◆ TASK
Note each line where "objects" appears, and copy it.

━━ COLLECTED MATERIAL ━━

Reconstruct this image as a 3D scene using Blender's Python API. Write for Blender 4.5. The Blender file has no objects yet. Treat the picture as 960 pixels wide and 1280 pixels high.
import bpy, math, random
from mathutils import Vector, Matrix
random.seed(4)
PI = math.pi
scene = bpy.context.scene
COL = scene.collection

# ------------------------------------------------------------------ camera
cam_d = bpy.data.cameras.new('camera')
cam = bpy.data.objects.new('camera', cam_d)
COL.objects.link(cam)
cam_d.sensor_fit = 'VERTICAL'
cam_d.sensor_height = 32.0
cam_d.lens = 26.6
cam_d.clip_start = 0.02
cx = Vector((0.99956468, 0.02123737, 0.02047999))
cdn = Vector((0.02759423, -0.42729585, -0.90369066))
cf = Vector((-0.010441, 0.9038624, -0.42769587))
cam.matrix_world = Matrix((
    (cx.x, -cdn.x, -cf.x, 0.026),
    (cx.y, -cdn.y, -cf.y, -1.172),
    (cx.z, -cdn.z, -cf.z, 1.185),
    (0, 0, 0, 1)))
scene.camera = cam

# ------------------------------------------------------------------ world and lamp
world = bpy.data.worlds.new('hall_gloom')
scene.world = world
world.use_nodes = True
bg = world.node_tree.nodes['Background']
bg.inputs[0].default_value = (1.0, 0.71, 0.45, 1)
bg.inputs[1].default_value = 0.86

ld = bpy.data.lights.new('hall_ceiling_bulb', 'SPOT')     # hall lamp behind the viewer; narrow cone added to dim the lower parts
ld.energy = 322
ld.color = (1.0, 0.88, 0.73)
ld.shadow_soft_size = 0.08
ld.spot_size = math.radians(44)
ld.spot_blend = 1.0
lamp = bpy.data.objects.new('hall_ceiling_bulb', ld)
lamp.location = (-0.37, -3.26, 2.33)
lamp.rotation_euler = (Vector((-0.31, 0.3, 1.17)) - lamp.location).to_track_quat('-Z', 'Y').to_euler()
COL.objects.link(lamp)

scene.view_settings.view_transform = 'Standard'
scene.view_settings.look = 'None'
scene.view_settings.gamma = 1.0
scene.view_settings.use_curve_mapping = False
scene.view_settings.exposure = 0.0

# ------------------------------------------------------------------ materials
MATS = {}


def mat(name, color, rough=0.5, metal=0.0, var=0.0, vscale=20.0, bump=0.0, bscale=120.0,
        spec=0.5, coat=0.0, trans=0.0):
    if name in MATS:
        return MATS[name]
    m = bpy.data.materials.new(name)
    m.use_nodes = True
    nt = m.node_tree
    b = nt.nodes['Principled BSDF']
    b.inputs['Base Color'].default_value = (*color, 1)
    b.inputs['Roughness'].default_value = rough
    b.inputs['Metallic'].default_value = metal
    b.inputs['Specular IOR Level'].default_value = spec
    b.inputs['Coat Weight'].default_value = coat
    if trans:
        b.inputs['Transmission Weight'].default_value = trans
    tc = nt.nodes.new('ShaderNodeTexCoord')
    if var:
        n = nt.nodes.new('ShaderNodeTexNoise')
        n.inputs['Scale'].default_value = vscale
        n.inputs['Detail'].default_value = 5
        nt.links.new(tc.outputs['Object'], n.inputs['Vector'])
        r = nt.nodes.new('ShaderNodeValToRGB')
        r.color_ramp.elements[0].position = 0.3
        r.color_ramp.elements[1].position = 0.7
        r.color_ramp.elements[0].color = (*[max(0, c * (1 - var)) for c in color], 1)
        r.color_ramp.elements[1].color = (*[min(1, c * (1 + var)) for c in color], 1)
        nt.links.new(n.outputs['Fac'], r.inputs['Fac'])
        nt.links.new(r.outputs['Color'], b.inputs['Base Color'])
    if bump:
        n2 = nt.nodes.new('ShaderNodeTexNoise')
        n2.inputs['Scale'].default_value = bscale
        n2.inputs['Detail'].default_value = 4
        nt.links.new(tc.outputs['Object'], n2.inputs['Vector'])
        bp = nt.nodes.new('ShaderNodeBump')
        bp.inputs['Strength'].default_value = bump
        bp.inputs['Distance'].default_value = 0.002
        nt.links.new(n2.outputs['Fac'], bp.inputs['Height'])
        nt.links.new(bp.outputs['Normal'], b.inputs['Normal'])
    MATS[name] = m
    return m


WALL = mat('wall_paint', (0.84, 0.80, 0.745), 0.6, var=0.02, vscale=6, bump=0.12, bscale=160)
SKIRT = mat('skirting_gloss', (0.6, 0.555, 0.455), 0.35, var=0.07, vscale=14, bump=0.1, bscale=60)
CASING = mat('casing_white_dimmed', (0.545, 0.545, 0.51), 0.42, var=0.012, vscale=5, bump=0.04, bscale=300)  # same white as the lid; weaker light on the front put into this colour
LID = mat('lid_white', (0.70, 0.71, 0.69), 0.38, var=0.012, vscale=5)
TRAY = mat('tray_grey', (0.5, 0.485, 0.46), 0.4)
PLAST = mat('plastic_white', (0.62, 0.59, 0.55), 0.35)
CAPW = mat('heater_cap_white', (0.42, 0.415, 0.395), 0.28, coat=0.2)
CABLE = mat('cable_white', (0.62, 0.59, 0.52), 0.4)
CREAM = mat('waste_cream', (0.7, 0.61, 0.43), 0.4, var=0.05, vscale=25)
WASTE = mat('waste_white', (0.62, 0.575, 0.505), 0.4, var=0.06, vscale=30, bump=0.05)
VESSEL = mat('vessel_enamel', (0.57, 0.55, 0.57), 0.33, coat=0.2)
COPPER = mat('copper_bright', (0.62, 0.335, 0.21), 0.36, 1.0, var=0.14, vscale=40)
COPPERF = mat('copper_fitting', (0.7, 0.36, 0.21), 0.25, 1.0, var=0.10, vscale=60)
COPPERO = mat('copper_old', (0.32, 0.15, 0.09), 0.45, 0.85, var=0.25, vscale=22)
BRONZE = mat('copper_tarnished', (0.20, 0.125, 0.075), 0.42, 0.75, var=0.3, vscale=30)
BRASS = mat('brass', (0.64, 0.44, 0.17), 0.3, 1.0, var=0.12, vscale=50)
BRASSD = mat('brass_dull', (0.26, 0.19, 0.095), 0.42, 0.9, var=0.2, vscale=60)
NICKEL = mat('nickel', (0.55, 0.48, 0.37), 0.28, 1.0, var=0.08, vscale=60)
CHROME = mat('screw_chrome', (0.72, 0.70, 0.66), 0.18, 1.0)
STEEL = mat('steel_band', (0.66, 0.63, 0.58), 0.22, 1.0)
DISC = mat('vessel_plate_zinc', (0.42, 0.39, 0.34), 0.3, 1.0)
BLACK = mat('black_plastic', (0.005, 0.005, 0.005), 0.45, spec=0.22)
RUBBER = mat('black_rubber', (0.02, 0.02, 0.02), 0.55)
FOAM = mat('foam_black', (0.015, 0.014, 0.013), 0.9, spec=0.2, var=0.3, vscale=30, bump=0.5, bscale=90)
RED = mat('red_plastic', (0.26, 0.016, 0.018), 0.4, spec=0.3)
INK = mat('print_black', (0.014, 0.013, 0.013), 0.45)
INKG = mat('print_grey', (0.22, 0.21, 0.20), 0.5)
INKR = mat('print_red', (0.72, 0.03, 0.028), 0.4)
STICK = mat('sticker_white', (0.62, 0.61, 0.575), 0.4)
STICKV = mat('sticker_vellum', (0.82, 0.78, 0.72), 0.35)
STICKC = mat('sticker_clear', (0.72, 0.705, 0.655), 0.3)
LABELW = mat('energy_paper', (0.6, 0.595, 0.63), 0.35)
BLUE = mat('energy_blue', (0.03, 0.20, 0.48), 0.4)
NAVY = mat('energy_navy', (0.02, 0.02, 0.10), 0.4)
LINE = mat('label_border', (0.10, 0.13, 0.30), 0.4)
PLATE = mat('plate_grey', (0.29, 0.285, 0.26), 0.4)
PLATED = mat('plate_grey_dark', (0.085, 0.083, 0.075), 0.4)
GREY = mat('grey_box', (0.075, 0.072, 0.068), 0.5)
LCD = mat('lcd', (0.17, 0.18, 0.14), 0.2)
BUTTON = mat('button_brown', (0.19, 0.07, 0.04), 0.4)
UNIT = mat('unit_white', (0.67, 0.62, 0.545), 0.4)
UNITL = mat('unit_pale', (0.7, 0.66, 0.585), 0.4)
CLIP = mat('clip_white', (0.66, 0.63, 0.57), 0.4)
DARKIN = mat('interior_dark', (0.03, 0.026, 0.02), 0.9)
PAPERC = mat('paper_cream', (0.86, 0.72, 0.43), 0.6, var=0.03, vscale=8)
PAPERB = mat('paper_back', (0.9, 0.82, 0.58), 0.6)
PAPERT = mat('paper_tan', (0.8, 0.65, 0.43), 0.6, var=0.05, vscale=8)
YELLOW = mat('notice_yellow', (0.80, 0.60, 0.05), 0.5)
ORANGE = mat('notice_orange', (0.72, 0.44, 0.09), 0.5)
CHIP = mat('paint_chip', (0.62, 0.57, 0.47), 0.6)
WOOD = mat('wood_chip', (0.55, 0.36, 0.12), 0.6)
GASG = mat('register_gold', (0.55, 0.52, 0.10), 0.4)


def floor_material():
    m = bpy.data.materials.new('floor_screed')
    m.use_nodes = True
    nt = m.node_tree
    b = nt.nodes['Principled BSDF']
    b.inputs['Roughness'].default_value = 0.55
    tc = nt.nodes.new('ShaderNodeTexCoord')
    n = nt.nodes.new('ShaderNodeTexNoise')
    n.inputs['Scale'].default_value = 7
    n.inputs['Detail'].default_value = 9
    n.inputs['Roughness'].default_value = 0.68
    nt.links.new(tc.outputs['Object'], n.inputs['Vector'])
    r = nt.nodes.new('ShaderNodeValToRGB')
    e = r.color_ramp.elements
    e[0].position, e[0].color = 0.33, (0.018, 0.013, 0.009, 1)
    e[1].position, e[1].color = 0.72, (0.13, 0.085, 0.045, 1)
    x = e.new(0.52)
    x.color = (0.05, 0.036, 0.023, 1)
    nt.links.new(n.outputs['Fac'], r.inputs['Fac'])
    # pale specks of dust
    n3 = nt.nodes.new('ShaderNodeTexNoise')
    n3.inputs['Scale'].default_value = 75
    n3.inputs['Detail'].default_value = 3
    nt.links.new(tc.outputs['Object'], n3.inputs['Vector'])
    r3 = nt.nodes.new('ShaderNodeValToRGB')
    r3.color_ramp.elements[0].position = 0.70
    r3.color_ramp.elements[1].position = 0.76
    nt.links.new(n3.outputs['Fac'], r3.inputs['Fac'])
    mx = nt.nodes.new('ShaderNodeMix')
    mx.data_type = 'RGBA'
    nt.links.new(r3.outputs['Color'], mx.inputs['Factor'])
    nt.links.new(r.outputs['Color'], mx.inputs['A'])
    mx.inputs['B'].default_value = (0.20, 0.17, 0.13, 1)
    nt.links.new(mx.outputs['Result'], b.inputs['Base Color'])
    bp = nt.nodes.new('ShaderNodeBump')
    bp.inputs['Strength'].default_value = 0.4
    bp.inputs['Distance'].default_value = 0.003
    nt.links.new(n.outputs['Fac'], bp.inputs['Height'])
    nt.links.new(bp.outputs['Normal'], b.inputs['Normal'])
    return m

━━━

◆ FULL SOLUTION
Reconstruct this image as a 3D scene using Blender's Python API. Write for Blender 4.5. The Blender file has no objects yet. Treat the picture as 960 pixels wide and 1280 pixels high.
cam = bpy.data.objects.new('camera', cam_d)
COL.objects.link(cam)
lamp = bpy.data.objects.new('hall_ceiling_bulb', ld)
COL.objects.link(lamp)